## DATA EXTRACT
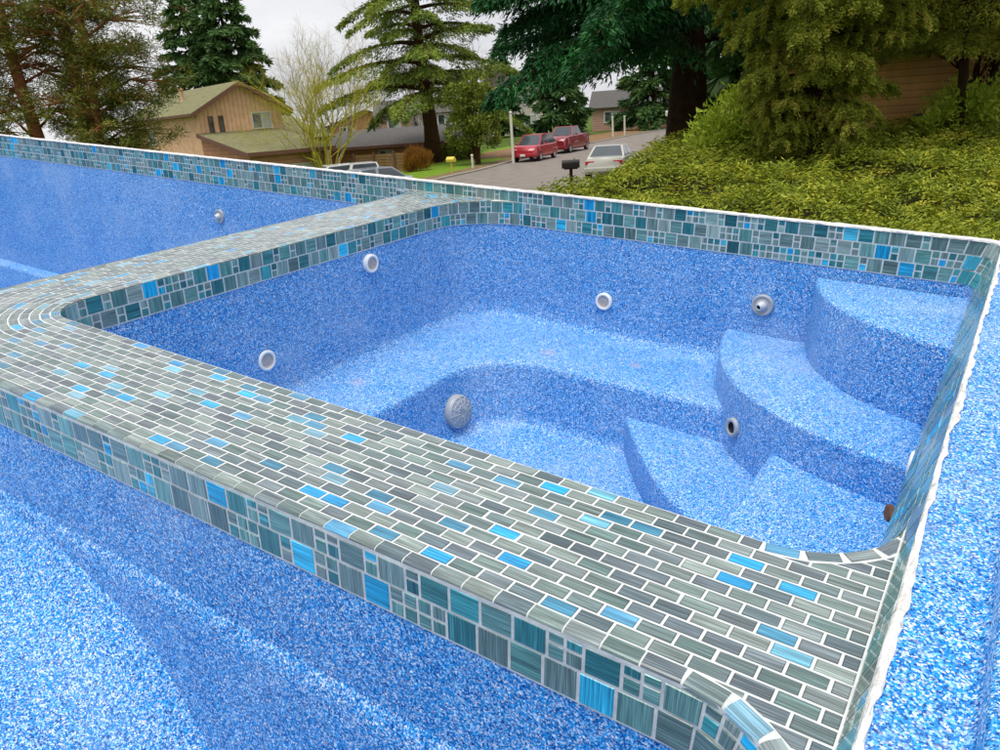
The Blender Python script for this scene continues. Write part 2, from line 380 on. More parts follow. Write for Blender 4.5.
# -- outer skin of the shell
def outer_skin():
    rp = rim_path(); V = []; F = []
    lv = [(0.16, 0.045), (0.165, 0.02), (0.17, -0.10), (0.15, -1.2), (0.11, -1.95), (-0.1, -2.08)]
    n = len(rp)
    for o, z in lv:
        for i, p in enumerate(rp):
            a = rp[i - 1]; b = rp[(i + 1) % n]; t = Vector((b[0] - a[0], b[1] - a[1])).normalized()
            V.append(hm((p[0] + t.y * o, p[1] - t.x * o, z)))
    for k in range(len(lv) - 1):
        for i in range(n): F.append((k * n + i, k * n + (i + 1) % n, (k + 1) * n + (i + 1) % n, (k + 1) * n + i))
    F.append(tuple((len(lv) - 1) * n + i for i in range(n)))
    return link_mesh('outer_shell', V, F, plain('raw_fibreglass', (0.45, 0.50, 0.55), 0.6, var=0.1), pool, smooth=False)
outer_skin()

# -- white grout sheets behind the tiles
def wall_sheet(path, z0, z1, closed=False):
    V = []; F = []; n = len(path)
    for p in path: V += [hm((p[0], p[1], z0)), hm((p[0], p[1], z1))]
    for i in range(n if closed else n - 1):
        a, b = 2 * i, 2 * ((i + 1) % n); F.append((a, b, b + 1, a + 1))
    return V, F
def multi_sheet(name, items, mat, parent):
    V = []; F = []
    for v, f in items:
        o = len(V); V += v; F += [tuple(q + o for q in x) for x in f]
    return link_mesh(name, V, F, mat, parent)
spa_p, blk_p, rim_p = spa_path(), block_path(), rim_path()
multi_sheet('grout_bed', [wall_sheet(spa_p, -0.004, -0.157), wall_sheet(blk_p, -0.006, -0.157), wall_sheet(rim_p, 0.077, -0.157, True)], GROUT, pool)
# coping slab top
bm = bmesh.new()
outl = spa_p + list(reversed(block_path(0.018)))
vs = [bm.verts.new(hm((p[0], p[1], -0.0002))) for p in outl]
from mathutils.geometry import tessellate_polygon
for tri in tessellate_polygon([[Vector((v.co.x, v.co.y, 0)) for v in vs]]):
    try: bm.faces.new([vs[q] for q in tri])
    except ValueError: pass
link_bm('coping_bed', bm, GROUT, pool)

sweep_ledge('bullnose_bed', blk_p, [(-0.020, -0.0003), (-0.012, -0.0006), (-0.007, -0.0020), (-0.0038, -0.0046), (-0.0022, -0.009), (-0.001, -0.014)], pool, GROUT)
# -- clipping against the coping boundaries
def clip(poly, fn):
    out = []; n = len(poly)
    d = [fn(p[0], p[1]) for p in poly]
    for i in range(n):
        p, q = poly[i], poly[(i + 1) % n]; a, b = d[i], d[(i + 1) % n]
        if a >= 0: out.append(p)
        if (a >= 0) != (b >= 0):
            t = a / (a - b); out.append((p[0] + (q[0] - p[0]) * t, p[1] + (q[1] - p[1]) * t))
    return out
def area(p): return 0.5 * sum(p[i][0] * p[(i + 1) % len(p)][1] - p[(i + 1) % len(p)][0] * p[i][1] for i in range(len(p)))
def inset(poly, g):
    """offset a convex CCW polygon inwards"""
    if area(poly) < 0: poly = poly[::-1]
    pp = []
    for p in poly:
        if not pp or math.hypot(p[0] - pp[-1][0], p[1] - pp[-1][1]) > 1e-4: pp.append(p)
    if len(pp) > 1 and math.hypot(pp[0][0] - pp[-1][0], pp[0][1] - pp[-1][1]) < 1e-4: pp.pop()
    if len(pp) < 3: return None
    res = list(pp)
    for i in range(len(pp)):
        p, q = pp[i], pp[(i + 1) % len(pp)]
        L = math.hypot(q[0] - p[0], q[1] - p[1]); nx, ny = -(q[1] - p[1]) / L, (q[0] - p[0]) / L
        res = clip(res, lambda x, y: (x - p[0]) * nx + (y - p[1]) * ny - g)
        if len(res) < 3: return None
    return res if abs(area(res)) > 6e-5 else None

GREYS = [(0.125, 0.18, 0.185), (0.18, 0.235, 0.23), (0.095, 0.14, 0.16), (0.22, 0.275, 0.26), (0.14, 0.18, 0.20), (0.11, 0.18, 0.175), (0.19, 0.235, 0.24), (0.15, 0.21, 0.20), (0.11, 0.145, 0.17)]
BLUES = [(0.01, 0.30, 0.62), (0.02, 0.36, 0.66), (0.14, 0.40, 0.54), (0.05, 0.22, 0.35), (0.17, 0.34, 0.44), (0.08, 0.28, 0.46)]
TEALS = [(0.05, 0.21, 0.21), (0.025, 0.14, 0.155), (0.12, 0.27, 0.25), (0.18, 0.29, 0.265), (0.09, 0.24, 0.215), (0.22, 0.30, 0.275), (0.04, 0.25, 0.28), (0.12, 0.20, 0.185), (0.13, 0.28, 0.26), (0.16, 0.25, 0.235)]
MBLUE = [(0.008, 0.36, 0.66), (0.03, 0.44, 0.70), (0.05, 0.34, 0.46), (0.01, 0.30, 0.62)]
def brick_col():
    r = random.random()
    c = random.choice(BLUES) if r < 0.125 else random.choice(GREYS)
    k = random.uniform(0.85, 1.18); return tuple(min(1, x * k) for x in c)
def mos_col():
    r = random.random()
    c = random.choice(MBLUE) if r < 0.09 else random.choice(TEALS)
    k = random.uniform(0.8, 1.35); return tuple(min(1, x * k) for x in c)
class Tiles:
    def __init__(s): s.V = []; s.F = []; s.C = []; s.U = []
    def face(s, idx, col, uvs): s.F.append(idx); s.C.append(col); s.U.append(uvs)
    def add(s, base, top, col, uvb, uvt, rim=None, uvr=None):
        if rim is not None:
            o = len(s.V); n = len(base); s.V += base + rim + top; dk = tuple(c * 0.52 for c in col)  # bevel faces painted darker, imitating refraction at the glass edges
            s.face(tuple(o + 2 * n + k for k in range(n)), col, uvt)
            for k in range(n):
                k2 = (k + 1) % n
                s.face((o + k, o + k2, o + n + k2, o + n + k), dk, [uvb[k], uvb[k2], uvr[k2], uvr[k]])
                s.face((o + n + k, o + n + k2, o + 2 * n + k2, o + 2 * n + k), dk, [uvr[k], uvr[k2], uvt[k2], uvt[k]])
            return
        o = len(s.V); n = len(base); s.V += base + top
        s.face(tuple(o + n + k for k in range(n)), col, uvt)
        for k in range(n):
            k2 = (k + 1) % n
            s.face((o + k, o + k2, o + n + k2, o + n + k), col, [uvb[k], uvb[k2], uvt[k2], uvt[k]])
    def build(s, name, mat, parent, keep=None):
        me = bpy.data.meshes.new(name); me.from_pydata([hm(v) for v in s.V], [], s.F)
        ca = me.color_attributes.new('Col', 'FLOAT_COLOR', 'CORNER'); uv = me.uv_layers.new(name='UVMap')
        cols = []; uvs = []
        for c, u in zip(s.C, s.U):
            for q in u: cols += [c[0], c[1], c[2], 1.0]; uvs += [q[0], q[1]]
        ca.data.foreach_set('color', cols); uv.data.foreach_set('uv', uvs)
        me.materials.append(mat)
        o = bpy.data.objects.new(name, me); COL.objects.link(o); o.parent = parent; return o
GAP = 0.0021; TH = 0.0018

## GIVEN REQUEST
Your task is an exact transcription of all the data, minus the pictures.

## EXERCISE OUTPUT
The Blender Python script for this scene continues. Write part 2, from line 380 on. More parts follow. Write for Blender 4.5.
# -- outer skin of the shell
def outer_skin():
    rp = rim_path(); V = []; F = []
    lv = [(0.16, 0.045), (0.165, 0.02), (0.17, -0.10), (0.15, -1.2), (0.11, -1.95), (-0.1, -2.08)]
    n = len(rp)
    for o, z in lv:
        for i, p in enumerate(rp):
            a = rp[i - 1]; b = rp[(i + 1) % n]; t = Vector((b[0] - a[0], b[1] - a[1])).normalized()
            V.append(hm((p[0] + t.y * o, p[1] - t.x * o, z)))
    for k in range(len(lv) - 1):
        for i in range(n): F.append((k * n + i, k * n + (i + 1) % n, (k + 1) * n + (i + 1) % n, (k + 1) * n + i))
    F.append(tuple((len(lv) - 1) * n + i for i in range(n)))
    return link_mesh('outer_shell', V, F, plain('raw_fibreglass', (0.45, 0.50, 0.55), 0.6, var=0.1), pool, smooth=False)
outer_skin()

# -- white grout sheets behind the tiles
def wall_sheet(path, z0, z1, closed=False):
    V = []; F = []; n = len(path)
    for p in path: V += [hm((p[0], p[1], z0)), hm((p[0], p[1], z1))]
    for i in range(n if closed else n - 1):
        a, b = 2 * i, 2 * ((i + 1) % n); F.append((a, b, b + 1, a + 1))
    return V, F
def multi_sheet(name, items, mat, parent):
    V = []; F = []
    for v, f in items:
        o = len(V); V += v; F += [tuple(q + o for q in x) for x in f]
    return link_mesh(name, V, F, mat, parent)
spa_p, blk_p, rim_p = spa_path(), block_path(), rim_path()
multi_sheet('grout_bed', [wall_sheet(spa_p, -0.004, -0.157), wall_sheet(blk_p, -0.006, -0.157), wall_sheet(rim_p, 0.077, -0.157, True)], GROUT, pool)
# coping slab top
bm = bmesh.new()
outl = spa_p + list(reversed(block_path(0.018)))
vs = [bm.verts.new(hm((p[0], p[1], -0.0002))) for p in outl]
from mathutils.geometry import tessellate_polygon
for tri in tessellate_polygon([[Vector((v.co.x, v.co.y, 0)) for v in vs]]):
    try: bm.faces.new([vs[q] for q in tri])
    except ValueError: pass
link_bm('coping_bed', bm, GROUT, pool)

sweep_ledge('bullnose_bed', blk_p, [(-0.020, -0.0003), (-0.012, -0.0006), (-0.007, -0.0020), (-0.0038, -0.0046), (-0.0022, -0.009), (-0.001, -0.014)], pool, GROUT)
# -- clipping against the coping boundaries
def clip(poly, fn):
    out = []; n = len(poly)
    d = [fn(p[0], p[1]) for p in poly]
    for i in range(n):
        p, q = poly[i], poly[(i + 1) % n]; a, b = d[i], d[(i + 1) % n]
        if a >= 0: out.append(p)
        if (a >= 0) != (b >= 0):
            t = a / (a - b); out.append((p[0] + (q[0] - p[0]) * t, p[1] + (q[1] - p[1]) * t))
    return out
def area(p): return 0.5 * sum(p[i][0] * p[(i + 1) % len(p)][1] - p[(i + 1) % len(p)][0] * p[i][1] for i in range(len(p)))
def inset(poly, g):
    """offset a convex CCW polygon inwards"""
    if area(poly) < 0: poly = poly[::-1]
    pp = []
    for p in poly:
        if not pp or math.hypot(p[0] - pp[-1][0], p[1] - pp[-1][1]) > 1e-4: pp.append(p)
    if len(pp) > 1 and math.hypot(pp[0][0] - pp[-1][0], pp[0][1] - pp[-1][1]) < 1e-4: pp.pop()
    if len(pp) < 3: return None
    res = list(pp)
    for i in range(len(pp)):
        p, q = pp[i], pp[(i + 1) % len(pp)]
        L = math.hypot(q[0] - p[0], q[1] - p[1]); nx, ny = -(q[1] - p[1]) / L, (q[0] - p[0]) / L
        res = clip(res, lambda x, y: (x - p[0]) * nx + (y - p[1]) * ny - g)
        if len(res) < 3: return None
    return res if abs(area(res)) > 6e-5 else None

GREYS = [(0.125, 0.18, 0.185), (0.18, 0.235, 0.23), (0.095, 0.14, 0.16), (0.22, 0.275, 0.26), (0.14, 0.18, 0.20), (0.11, 0.18, 0.175), (0.19, 0.235, 0.24), (0.15, 0.21, 0.20), (0.11, 0.145, 0.17)]
BLUES = [(0.01, 0.30, 0.62), (0.02, 0.36, 0.66), (0.14, 0.40, 0.54), (0.05, 0.22, 0.35), (0.17, 0.34, 0.44), (0.08, 0.28, 0.46)]
TEALS = [(0.05, 0.21, 0.21), (0.025, 0.14, 0.155), (0.12, 0.27, 0.25), (0.18, 0.29, 0.265), (0.09, 0.24, 0.215), (0.22, 0.30, 0.275), (0.04, 0.25, 0.28), (0.12, 0.20, 0.185), (0.13, 0.28, 0.26), (0.16, 0.25, 0.235)]
MBLUE = [(0.008, 0.36, 0.66), (0.03, 0.44, 0.70), (0.05, 0.34, 0.46), (0.01, 0.30, 0.62)]
def brick_col():
    r = random.random()
    c = random.choice(BLUES) if r < 0.125 else random.choice(GREYS)
    k = random.uniform(0.85, 1.18); return tuple(min(1, x * k) for x in c)
def mos_col():
    r = random.random()
    c = random.choice(MBLUE) if r < 0.09 else random.choice(TEALS)
    k = random.uniform(0.8, 1.35); return tuple(min(1, x * k) for x in c)
class Tiles:
    def __init__(s): s.V = []; s.F = []; s.C = []; s.U = []
    def face(s, idx, col, uvs): s.F.append(idx); s.C.append(col); s.U.append(uvs)
    def add(s, base, top, col, uvb, uvt, rim=None, uvr=None):
        if rim is not None:
            o = len(s.V); n = len(base); s.V += base + rim + top; dk = tuple(c * 0.52 for c in col)  # bevel faces painted darker, imitating refraction at the glass edges
            s.face(tuple(o + 2 * n + k for k in range(n)), col, uvt)
            for k in range(n):
                k2 = (k + 1) % n
                s.face((o + k, o + k2, o + n + k2, o + n + k), dk, [uvb[k], uvb[k2], uvr[k2], uvr[k]])
                s.face((o + n + k, o + n + k2, o + 2 * n + k2, o + 2 * n + k), dk, [uvr[k], uvr[k2], uvt[k2], uvt[k]])
            return
        o = len(s.V); n = len(base); s.V += base + top
        s.face(tuple(o + n + k for k in range(n)), col, uvt)
        for k in range(n):
            k2 = (k + 1) % n
            s.face((o + k, o + k2, o + n + k2, o + n + k), col, [uvb[k], uvb[k2], uvt[k2], uvt[k]])
    def build(s, name, mat, parent, keep=None):
        me = bpy.data.meshes.new(name); me.from_pydata([hm(v) for v in s.V], [], s.F)
        ca = me.color_attributes.new('Col', 'FLOAT_COLOR', 'CORNER'); uv = me.uv_layers.new(name='UVMap')
        cols = []; uvs = []
        for c, u in zip(s.C, s.U):
            for q in u: cols += [c[0], c[1], c[2], 1.0]; uvs += [q[0], q[1]]
        ca.data.foreach_set('color', cols); uv.data.foreach_set('uv', uvs)
        me.materials.append(mat)
        o = bpy.data.objects.new(name, me); COL.objects.link(o); o.parent = parent; return o
GAP = 0.0021; TH = 0.0018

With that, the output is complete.